(Given task): Give every line of the material again, exactly as written.
+++ Dataset excerpt
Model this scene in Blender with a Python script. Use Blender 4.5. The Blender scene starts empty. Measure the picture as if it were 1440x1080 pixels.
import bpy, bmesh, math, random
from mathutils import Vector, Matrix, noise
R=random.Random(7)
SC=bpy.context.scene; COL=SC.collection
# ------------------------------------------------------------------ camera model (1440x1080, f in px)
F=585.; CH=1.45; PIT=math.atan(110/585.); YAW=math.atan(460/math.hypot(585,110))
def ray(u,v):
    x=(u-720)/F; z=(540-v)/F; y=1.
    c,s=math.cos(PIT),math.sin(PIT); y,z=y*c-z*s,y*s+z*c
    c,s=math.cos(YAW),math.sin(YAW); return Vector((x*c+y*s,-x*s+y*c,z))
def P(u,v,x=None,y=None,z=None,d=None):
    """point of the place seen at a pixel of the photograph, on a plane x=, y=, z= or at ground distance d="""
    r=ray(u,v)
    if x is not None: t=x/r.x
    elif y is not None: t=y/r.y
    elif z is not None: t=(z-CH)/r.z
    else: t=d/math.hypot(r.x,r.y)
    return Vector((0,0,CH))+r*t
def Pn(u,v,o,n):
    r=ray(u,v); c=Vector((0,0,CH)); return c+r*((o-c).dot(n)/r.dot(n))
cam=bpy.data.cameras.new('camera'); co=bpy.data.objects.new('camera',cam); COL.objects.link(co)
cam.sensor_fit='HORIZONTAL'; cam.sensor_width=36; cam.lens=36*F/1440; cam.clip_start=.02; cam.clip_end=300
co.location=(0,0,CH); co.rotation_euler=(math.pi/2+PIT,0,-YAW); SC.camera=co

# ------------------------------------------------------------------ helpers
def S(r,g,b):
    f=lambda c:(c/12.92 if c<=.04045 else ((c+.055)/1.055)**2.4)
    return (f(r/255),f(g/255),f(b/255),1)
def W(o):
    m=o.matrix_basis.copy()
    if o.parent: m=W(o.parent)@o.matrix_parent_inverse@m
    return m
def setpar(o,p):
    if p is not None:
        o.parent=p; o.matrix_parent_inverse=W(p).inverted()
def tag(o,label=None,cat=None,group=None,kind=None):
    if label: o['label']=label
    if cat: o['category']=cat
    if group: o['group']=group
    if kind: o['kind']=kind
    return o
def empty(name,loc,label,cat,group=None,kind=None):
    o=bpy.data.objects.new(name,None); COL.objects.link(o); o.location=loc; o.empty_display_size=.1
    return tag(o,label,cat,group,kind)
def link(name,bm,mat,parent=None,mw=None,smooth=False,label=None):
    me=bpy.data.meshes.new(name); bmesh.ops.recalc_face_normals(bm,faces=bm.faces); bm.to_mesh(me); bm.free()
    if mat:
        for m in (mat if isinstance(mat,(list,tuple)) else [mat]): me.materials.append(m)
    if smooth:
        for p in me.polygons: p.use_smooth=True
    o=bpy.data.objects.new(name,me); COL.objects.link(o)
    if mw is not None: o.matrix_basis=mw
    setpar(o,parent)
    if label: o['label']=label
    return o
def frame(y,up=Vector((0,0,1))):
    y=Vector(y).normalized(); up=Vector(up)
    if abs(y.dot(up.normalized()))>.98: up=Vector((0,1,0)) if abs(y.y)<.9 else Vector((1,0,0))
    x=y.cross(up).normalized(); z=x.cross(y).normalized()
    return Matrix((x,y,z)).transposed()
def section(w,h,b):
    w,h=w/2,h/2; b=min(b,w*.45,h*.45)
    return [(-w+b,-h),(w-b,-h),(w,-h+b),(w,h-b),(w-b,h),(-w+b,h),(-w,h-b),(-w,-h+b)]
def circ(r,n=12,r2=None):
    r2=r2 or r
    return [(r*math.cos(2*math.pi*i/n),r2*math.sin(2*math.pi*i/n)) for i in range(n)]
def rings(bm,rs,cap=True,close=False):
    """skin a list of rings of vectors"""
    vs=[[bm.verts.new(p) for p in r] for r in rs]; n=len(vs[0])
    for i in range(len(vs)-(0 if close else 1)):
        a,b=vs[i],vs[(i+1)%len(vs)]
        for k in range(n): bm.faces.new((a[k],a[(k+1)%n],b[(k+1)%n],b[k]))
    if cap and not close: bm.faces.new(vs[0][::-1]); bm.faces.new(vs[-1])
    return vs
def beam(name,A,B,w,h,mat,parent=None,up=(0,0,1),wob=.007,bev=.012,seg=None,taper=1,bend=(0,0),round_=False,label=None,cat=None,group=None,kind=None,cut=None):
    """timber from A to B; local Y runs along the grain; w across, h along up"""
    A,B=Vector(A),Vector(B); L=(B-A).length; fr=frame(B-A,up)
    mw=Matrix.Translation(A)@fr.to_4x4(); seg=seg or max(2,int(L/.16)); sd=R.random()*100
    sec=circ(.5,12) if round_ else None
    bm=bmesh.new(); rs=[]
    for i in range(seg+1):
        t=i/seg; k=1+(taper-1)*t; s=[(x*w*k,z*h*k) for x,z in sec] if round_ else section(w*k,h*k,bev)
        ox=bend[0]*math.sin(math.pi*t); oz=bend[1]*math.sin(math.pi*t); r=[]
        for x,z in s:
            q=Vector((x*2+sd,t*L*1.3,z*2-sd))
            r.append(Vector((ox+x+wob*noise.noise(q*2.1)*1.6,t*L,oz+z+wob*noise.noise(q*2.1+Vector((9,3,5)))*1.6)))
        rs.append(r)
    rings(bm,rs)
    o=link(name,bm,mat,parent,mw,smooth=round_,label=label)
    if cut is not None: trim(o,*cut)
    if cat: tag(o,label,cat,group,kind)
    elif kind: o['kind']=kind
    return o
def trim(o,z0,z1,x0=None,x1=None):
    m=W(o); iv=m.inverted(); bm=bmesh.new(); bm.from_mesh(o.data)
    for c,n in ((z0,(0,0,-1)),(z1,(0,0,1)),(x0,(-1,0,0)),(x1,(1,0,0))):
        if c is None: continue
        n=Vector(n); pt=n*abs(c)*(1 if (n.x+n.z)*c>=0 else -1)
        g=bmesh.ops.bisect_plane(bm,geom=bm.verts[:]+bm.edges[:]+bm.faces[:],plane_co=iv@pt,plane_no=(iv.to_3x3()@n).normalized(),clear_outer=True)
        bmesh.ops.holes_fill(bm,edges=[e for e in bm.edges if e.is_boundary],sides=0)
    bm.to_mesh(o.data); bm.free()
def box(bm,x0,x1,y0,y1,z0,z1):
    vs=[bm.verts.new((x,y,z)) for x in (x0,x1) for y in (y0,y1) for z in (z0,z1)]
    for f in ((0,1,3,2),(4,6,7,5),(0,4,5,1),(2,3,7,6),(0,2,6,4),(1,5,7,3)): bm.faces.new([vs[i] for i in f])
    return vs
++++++
(Result of this task):
Model this scene in Blender with a Python script. Use Blender 4.5. The Blender scene starts empty. Measure the picture as if it were 1440x1080 pixels.
import bpy, bmesh, math, random
from mathutils import Vector, Matrix, noise
R=random.Random(7)
SC=bpy.context.scene; COL=SC.collection
# ------------------------------------------------------------------ camera model (1440x1080, f in px)
F=585.; CH=1.45; PIT=math.atan(110/585.); YAW=math.atan(460/math.hypot(585,110))
def ray(u,v):
    x=(u-720)/F; z=(540-v)/F; y=1.
    c,s=math.cos(PIT),math.sin(PIT); y,z=y*c-z*s,y*s+z*c
    c,s=math.cos(YAW),math.sin(YAW); return Vector((x*c+y*s,-x*s+y*c,z))
def P(u,v,x=None,y=None,z=None,d=None):
    """point of the place seen at a pixel of the photograph, on a plane x=, y=, z= or at ground distance d="""
    r=ray(u,v)
    if x is not None: t=x/r.x
    elif y is not None: t=y/r.y
    elif z is not None: t=(z-CH)/r.z
    else: t=d/math.hypot(r.x,r.y)
    return Vector((0,0,CH))+r*t
def Pn(u,v,o,n):
    r=ray(u,v); c=Vector((0,0,CH)); return c+r*((o-c).dot(n)/r.dot(n))
cam=bpy.data.cameras.new('camera'); co=bpy.data.objects.new('camera',cam); COL.objects.link(co)
cam.sensor_fit='HORIZONTAL'; cam.sensor_width=36; cam.lens=36*F/1440; cam.clip_start=.02; cam.clip_end=300
co.location=(0,0,CH); co.rotation_euler=(math.pi/2+PIT,0,-YAW); SC.camera=co

# ------------------------------------------------------------------ helpers
def S(r,g,b):
    f=lambda c:(c/12.92 if c<=.04045 else ((c+.055)/1.055)**2.4)
    return (f(r/255),f(g/255),f(b/255),1)
def W(o):
    m=o.matrix_basis.copy()
    if o.parent: m=W(o.parent)@o.matrix_parent_inverse@m
    return m
def setpar(o,p):
    if p is not None:
        o.parent=p; o.matrix_parent_inverse=W(p).inverted()
def tag(o,label=None,cat=None,group=None,kind=None):
    if label: o['label']=label
    if cat: o['category']=cat
    if group: o['group']=group
    if kind: o['kind']=kind
    return o
def empty(name,loc,label,cat,group=None,kind=None):
    o=bpy.data.objects.new(name,None); COL.objects.link(o); o.location=loc; o.empty_display_size=.1
    return tag(o,label,cat,group,kind)
def link(name,bm,mat,parent=None,mw=None,smooth=False,label=None):
    me=bpy.data.meshes.new(name); bmesh.ops.recalc_face_normals(bm,faces=bm.faces); bm.to_mesh(me); bm.free()
    if mat:
        for m in (mat if isinstance(mat,(list,tuple)) else [mat]): me.materials.append(m)
    if smooth:
        for p in me.polygons: p.use_smooth=True
    o=bpy.data.objects.new(name,me); COL.objects.link(o)
    if mw is not None: o.matrix_basis=mw
    setpar(o,parent)
    if label: o['label']=label
    return o
def frame(y,up=Vector((0,0,1))):
    y=Vector(y).normalized(); up=Vector(up)
    if abs(y.dot(up.normalized()))>.98: up=Vector((0,1,0)) if abs(y.y)<.9 else Vector((1,0,0))
    x=y.cross(up).normalized(); z=x.cross(y).normalized()
    return Matrix((x,y,z)).transposed()
def section(w,h,b):
    w,h=w/2,h/2; b=min(b,w*.45,h*.45)
    return [(-w+b,-h),(w-b,-h),(w,-h+b),(w,h-b),(w-b,h),(-w+b,h),(-w,h-b),(-w,-h+b)]
def circ(r,n=12,r2=None):
    r2=r2 or r
    return [(r*math.cos(2*math.pi*i/n),r2*math.sin(2*math.pi*i/n)) for i in range(n)]
def rings(bm,rs,cap=True,close=False):
    """skin a list of rings of vectors"""
    vs=[[bm.verts.new(p) for p in r] for r in rs]; n=len(vs[0])
    for i in range(len(vs)-(0 if close else 1)):
        a,b=vs[i],vs[(i+1)%len(vs)]
        for k in range(n): bm.faces.new((a[k],a[(k+1)%n],b[(k+1)%n],b[k]))
    if cap and not close: bm.faces.new(vs[0][::-1]); bm.faces.new(vs[-1])
    return vs
def beam(name,A,B,w,h,mat,parent=None,up=(0,0,1),wob=.007,bev=.012,seg=None,taper=1,bend=(0,0),round_=False,label=None,cat=None,group=None,kind=None,cut=None):
    """timber from A to B; local Y runs along the grain; w across, h along up"""
    A,B=Vector(A),Vector(B); L=(B-A).length; fr=frame(B-A,up)
    mw=Matrix.Translation(A)@fr.to_4x4(); seg=seg or max(2,int(L/.16)); sd=R.random()*100
    sec=circ(.5,12) if round_ else None
    bm=bmesh.new(); rs=[]
    for i in range(seg+1):
        t=i/seg; k=1+(taper-1)*t; s=[(x*w*k,z*h*k) for x,z in sec] if round_ else section(w*k,h*k,bev)
        ox=bend[0]*math.sin(math.pi*t); oz=bend[1]*math.sin(math.pi*t); r=[]
        for x,z in s:
            q=Vector((x*2+sd,t*L*1.3,z*2-sd))
            r.append(Vector((ox+x+wob*noise.noise(q*2.1)*1.6,t*L,oz+z+wob*noise.noise(q*2.1+Vector((9,3,5)))*1.6)))
        rs.append(r)
    rings(bm,rs)
    o=link(name,bm,mat,parent,mw,smooth=round_,label=label)
    if cut is not None: trim(o,*cut)
    if cat: tag(o,label,cat,group,kind)
    elif kind: o['kind']=kind
    return o
def trim(o,z0,z1,x0=None,x1=None):
    m=W(o); iv=m.inverted(); bm=bmesh.new(); bm.from_mesh(o.data)
    for c,n in ((z0,(0,0,-1)),(z1,(0,0,1)),(x0,(-1,0,0)),(x1,(1,0,0))):
        if c is None: continue
        n=Vector(n); pt=n*abs(c)*(1 if (n.x+n.z)*c>=0 else -1)
        g=bmesh.ops.bisect_plane(bm,geom=bm.verts[:]+bm.edges[:]+bm.faces[:],plane_co=iv@pt,plane_no=(iv.to_3x3()@n).normalized(),clear_outer=True)
        bmesh.ops.holes_fill(bm,edges=[e for e in bm.edges if e.is_boundary],sides=0)
    bm.to_mesh(o.data); bm.free()
def box(bm,x0,x1,y0,y1,z0,z1):
    vs=[bm.verts.new((x,y,z)) for x in (x0,x1) for y in (y0,y1) for z in (z0,z1)]
    for f in ((0,1,3,2),(4,6,7,5),(0,4,5,1),(2,3,7,6),(0,2,6,4),(1,5,7,3)): bm.faces.new([vs[i] for i in f])
    return vs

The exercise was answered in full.